Dual System Architecture

The dual-system architecture features include:

  • Two RCPs that coordinate the system operation via the A/B Comm Link. The RCPs monitor status from the radar, the signal processor, and IRIS, and decide between them which system is active.
  • A “Disable Switch” that removes either system A or B. The switch (or 2 separate switches) could also be wired in such a way to make it possible to disable both A and B simultaneously.
  • Two IRIS/Radar Systems that are treated as “unreliable” systems. In other words, even in the event of a failure of IRIS, RCP must still make the correct decision about which system is active.
  • Two RVPs (radar signal processors) communicating with the IRIS Radar. Note that the 3 functions (RCP, RVP, and IRIS) are normally running on the same computer, but they can be implemented on 2 or 3 computers.
Figure 1. Dual System Architecture

The following table summarizes the signals shown in the figure.

Dual System Architecture
Signal Description
Unique Status and Control Status and control signals that are unique to each system. Examples are radiate on/off status and control, and transmitter status. These use the normal status/control and extended BITE inputs/outputs.
Common Status and Control

Status and control signals that are common to both systems. Examples of common status variables are waveguide pressure, safety interlock on the radome door, antenna servo status, and site/environment status. Common status inputs should be wired in parallel to both RCP8s to the normal status and BITE inputs.

cautionCAUTION Do not wire common system control outputs in parallel (from both RCPs). This could result in damage to RCP8 output drivers.
cautionCAUTION Do not wire critical common system control outputs to both RCPs without using an external relay to select which is used. A “critical” control output is one that could damage the system in the event that both RCPs commanded the control simultaneously. The A/B Active signal is available for controlling external relays so that only one system can control the output.

Examples of common control outputs are servo power on/off and any environment control such as obstruction light on/off. Common control functions must be handled differently to prevent the possibility of simultaneous, and perhaps conflicting, control by both RCP.

Critical control functions (that is, those that could potentially damage the radar if both RCPs were to command them), should be routed through an external relay that is controlled by the A/B Active Indicator signal (which can of course be used to control a master relay).
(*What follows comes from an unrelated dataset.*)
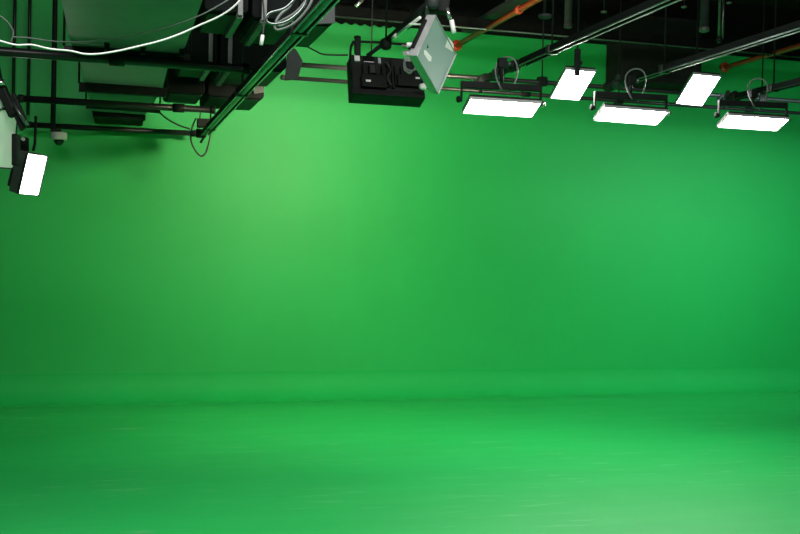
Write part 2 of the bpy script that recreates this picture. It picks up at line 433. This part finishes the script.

Non-critical control functions (that is, those that would not damage the radar if both RCPs were to command them), can be routed through any of the spare internal relays in RCP8 (there are 8 total). The approach of using spare internal relays for these common control outputs relies on the RCP8 control logic equations. The internal variable cDrcpActive would be equated to one of the extended BITE control output variables. This would be physically wired to a spare TTL relay on RCP8. The control output would then be wired through the relay (for example, servo power on/off). This approach is not fail‑safe, since the user could make an error in the control logics, or simply disable the control logics. Therefore it is not appropriate for critical control functions.
Azimuth and Elevation Drive Output Signals

Routed through an internal relay in RCP8 that connects the drive lines when RCP8 is in the active state.

This allows only 1 RCP to control the antenna.

The normal drive output back panel connector assignments are used.
Azimuth and Elevation Tachometer Input Signals Wired in parallel to the tachometer inputs on both RCPs. Tach is sensed by both RCP8s simultaneously, but is not used on the inactive unit. The normal tachometer input back panel connector assignments are used.
Trigger Inhibit Output line from RCP to the signal processor or trigger generator that can be used to inhibit triggers on the inactive system. In the case of an RVP, the line is the LSB of the normal azimuth output tag line (AZ0). No special cabling is required.
A/B Active Indicator Output Line

This is an active low TTL signal that is output to indicate that an RCP8 is in active mode. This signal should be used directly to switch (via external relay) critical control functions, that is, those functions that, if operated simultaneously by both RCP8s could cause damage to the system.

The internal logic variable name for this indicator is cDrcpActive. This signal can also be configured as a RS422 differential signal.
A/B Disable Switch Input

A switch closure to ground on this input disables a system so that it is not available for automatic switching. This is used, for example, to put a system in “Maintenance Mode”.

The input can be implemented as a single, three position selector switch as shown in the figure, or as two separate switches. In the case of a single selector switch, the switch can be labeled as an enable rather than a disable (for example, A–Auto–B) to indicate the exclusive use of either A or B.
A/B Communications Link

This link is on a special cable between 2 RCP8s. The link implements a serial protocol that passes status information and requests for control between the 2 RCPs.

For information on pin assignments, see Dual System Cabling and Modifications.